Task to carry out: Output all of the entries below precisely as written.

Supplied records:
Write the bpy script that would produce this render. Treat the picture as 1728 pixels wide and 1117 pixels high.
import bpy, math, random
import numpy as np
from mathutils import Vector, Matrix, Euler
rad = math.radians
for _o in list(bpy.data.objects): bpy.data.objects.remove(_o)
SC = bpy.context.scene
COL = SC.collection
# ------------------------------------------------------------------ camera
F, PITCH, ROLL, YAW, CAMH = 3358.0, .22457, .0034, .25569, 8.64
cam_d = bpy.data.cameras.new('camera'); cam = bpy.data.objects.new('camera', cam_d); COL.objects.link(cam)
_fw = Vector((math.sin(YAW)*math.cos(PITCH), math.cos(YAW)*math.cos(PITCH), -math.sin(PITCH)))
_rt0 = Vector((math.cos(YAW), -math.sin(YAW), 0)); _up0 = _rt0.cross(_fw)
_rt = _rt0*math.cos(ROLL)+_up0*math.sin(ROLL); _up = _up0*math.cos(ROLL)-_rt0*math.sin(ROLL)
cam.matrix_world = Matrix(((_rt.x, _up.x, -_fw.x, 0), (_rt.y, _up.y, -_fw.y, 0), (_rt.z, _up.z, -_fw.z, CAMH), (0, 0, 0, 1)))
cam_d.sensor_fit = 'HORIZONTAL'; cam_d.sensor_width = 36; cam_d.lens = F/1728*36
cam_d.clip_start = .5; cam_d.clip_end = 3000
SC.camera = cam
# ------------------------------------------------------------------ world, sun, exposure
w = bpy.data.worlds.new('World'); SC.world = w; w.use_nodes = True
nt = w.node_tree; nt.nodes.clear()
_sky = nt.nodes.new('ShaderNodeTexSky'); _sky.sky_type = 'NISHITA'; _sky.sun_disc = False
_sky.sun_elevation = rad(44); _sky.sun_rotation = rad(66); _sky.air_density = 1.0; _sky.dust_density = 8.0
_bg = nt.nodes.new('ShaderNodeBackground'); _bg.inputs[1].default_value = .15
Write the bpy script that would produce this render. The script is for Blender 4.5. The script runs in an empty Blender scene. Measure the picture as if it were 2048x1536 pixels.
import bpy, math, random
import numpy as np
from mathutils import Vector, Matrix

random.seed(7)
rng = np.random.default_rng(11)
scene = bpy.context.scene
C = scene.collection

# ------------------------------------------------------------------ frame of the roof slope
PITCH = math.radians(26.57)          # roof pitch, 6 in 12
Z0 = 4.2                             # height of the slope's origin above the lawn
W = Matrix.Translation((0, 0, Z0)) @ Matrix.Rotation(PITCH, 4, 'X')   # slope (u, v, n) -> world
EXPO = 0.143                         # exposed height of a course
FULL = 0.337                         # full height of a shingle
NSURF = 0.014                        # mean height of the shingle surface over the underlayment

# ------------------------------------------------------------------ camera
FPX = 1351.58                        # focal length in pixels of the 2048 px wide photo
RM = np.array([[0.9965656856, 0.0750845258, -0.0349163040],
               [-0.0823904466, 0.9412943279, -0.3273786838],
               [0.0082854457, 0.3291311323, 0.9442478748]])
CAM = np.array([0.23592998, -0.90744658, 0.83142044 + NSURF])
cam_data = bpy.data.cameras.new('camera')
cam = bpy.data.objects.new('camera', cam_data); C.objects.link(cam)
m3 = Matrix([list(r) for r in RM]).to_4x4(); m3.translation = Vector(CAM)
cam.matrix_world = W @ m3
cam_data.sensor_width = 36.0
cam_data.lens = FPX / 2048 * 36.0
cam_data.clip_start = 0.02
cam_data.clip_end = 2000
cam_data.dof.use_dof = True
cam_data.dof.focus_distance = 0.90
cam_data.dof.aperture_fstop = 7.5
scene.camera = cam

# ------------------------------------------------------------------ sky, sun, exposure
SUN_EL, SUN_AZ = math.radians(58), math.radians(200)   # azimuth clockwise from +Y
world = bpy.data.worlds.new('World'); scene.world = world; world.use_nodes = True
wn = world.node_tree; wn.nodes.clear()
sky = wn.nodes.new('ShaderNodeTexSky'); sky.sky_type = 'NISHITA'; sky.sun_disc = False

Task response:
Write the bpy script that would produce this render. Treat the picture as 1728 pixels wide and 1117 pixels high.
import bpy, math, random
import numpy as np
from mathutils import Vector, Matrix, Euler
rad = math.radians
for _o in list(bpy.data.objects): bpy.data.objects.remove(_o)
SC = bpy.context.scene
COL = SC.collection
# ------------------------------------------------------------------ camera
F, PITCH, ROLL, YAW, CAMH = 3358.0, .22457, .0034, .25569, 8.64
cam_d = bpy.data.cameras.new('camera'); cam = bpy.data.objects.new('camera', cam_d); COL.objects.link(cam)
_fw = Vector((math.sin(YAW)*math.cos(PITCH), math.cos(YAW)*math.cos(PITCH), -math.sin(PITCH)))
_rt0 = Vector((math.cos(YAW), -math.sin(YAW), 0)); _up0 = _rt0.cross(_fw)
_rt = _rt0*math.cos(ROLL)+_up0*math.sin(ROLL); _up = _up0*math.cos(ROLL)-_rt0*math.sin(ROLL)
cam.matrix_world = Matrix(((_rt.x, _up.x, -_fw.x, 0), (_rt.y, _up.y, -_fw.y, 0), (_rt.z, _up.z, -_fw.z, CAMH), (0, 0, 0, 1)))
cam_d.sensor_fit = 'HORIZONTAL'; cam_d.sensor_width = 36; cam_d.lens = F/1728*36
cam_d.clip_start = .5; cam_d.clip_end = 3000
SC.camera = cam
# ------------------------------------------------------------------ world, sun, exposure
w = bpy.data.worlds.new('World'); SC.world = w; w.use_nodes = True
nt = w.node_tree; nt.nodes.clear()
_sky = nt.nodes.new('ShaderNodeTexSky'); _sky.sky_type = 'NISHITA'; _sky.sun_disc = False
_sky.sun_elevation = rad(44); _sky.sun_rotation = rad(66); _sky.air_density = 1.0; _sky.dust_density = 8.0
_bg = nt.nodes.new('ShaderNodeBackground'); _bg.inputs[1].default_value = .15
Write the bpy script that would produce this render. The script is for Blender 4.5. The script runs in an empty Blender scene. Measure the picture as if it were 2048x1536 pixels.
import bpy, math, random
import numpy as np
from mathutils import Vector, Matrix

random.seed(7)
rng = np.random.default_rng(11)
scene = bpy.context.scene
C = scene.collection

# ------------------------------------------------------------------ frame of the roof slope
PITCH = math.radians(26.57)          # roof pitch, 6 in 12
Z0 = 4.2                             # height of the slope's origin above the lawn
W = Matrix.Translation((0, 0, Z0)) @ Matrix.Rotation(PITCH, 4, 'X')   # slope (u, v, n) -> world
EXPO = 0.143                         # exposed height of a course
FULL = 0.337                         # full height of a shingle
NSURF = 0.014                        # mean height of the shingle surface over the underlayment

# ------------------------------------------------------------------ camera
FPX = 1351.58                        # focal length in pixels of the 2048 px wide photo
RM = np.array([[0.9965656856, 0.0750845258, -0.0349163040],
               [-0.0823904466, 0.9412943279, -0.3273786838],
               [0.0082854457, 0.3291311323, 0.9442478748]])
CAM = np.array([0.23592998, -0.90744658, 0.83142044 + NSURF])
cam_data = bpy.data.cameras.new('camera')
cam = bpy.data.objects.new('camera', cam_data); C.objects.link(cam)
m3 = Matrix([list(r) for r in RM]).to_4x4(); m3.translation = Vector(CAM)
cam.matrix_world = W @ m3
cam_data.sensor_width = 36.0
cam_data.lens = FPX / 2048 * 36.0
cam_data.clip_start = 0.02
cam_data.clip_end = 2000
cam_data.dof.use_dof = True
cam_data.dof.focus_distance = 0.90
cam_data.dof.aperture_fstop = 7.5
scene.camera = cam

# ------------------------------------------------------------------ sky, sun, exposure
SUN_EL, SUN_AZ = math.radians(58), math.radians(200)   # azimuth clockwise from +Y
world = bpy.data.worlds.new('World'); scene.world = world; world.use_nodes = True
wn = world.node_tree; wn.nodes.clear()
sky = wn.nodes.new('ShaderNodeTexSky'); sky.sky_type = 'NISHITA'; sky.sun_disc = False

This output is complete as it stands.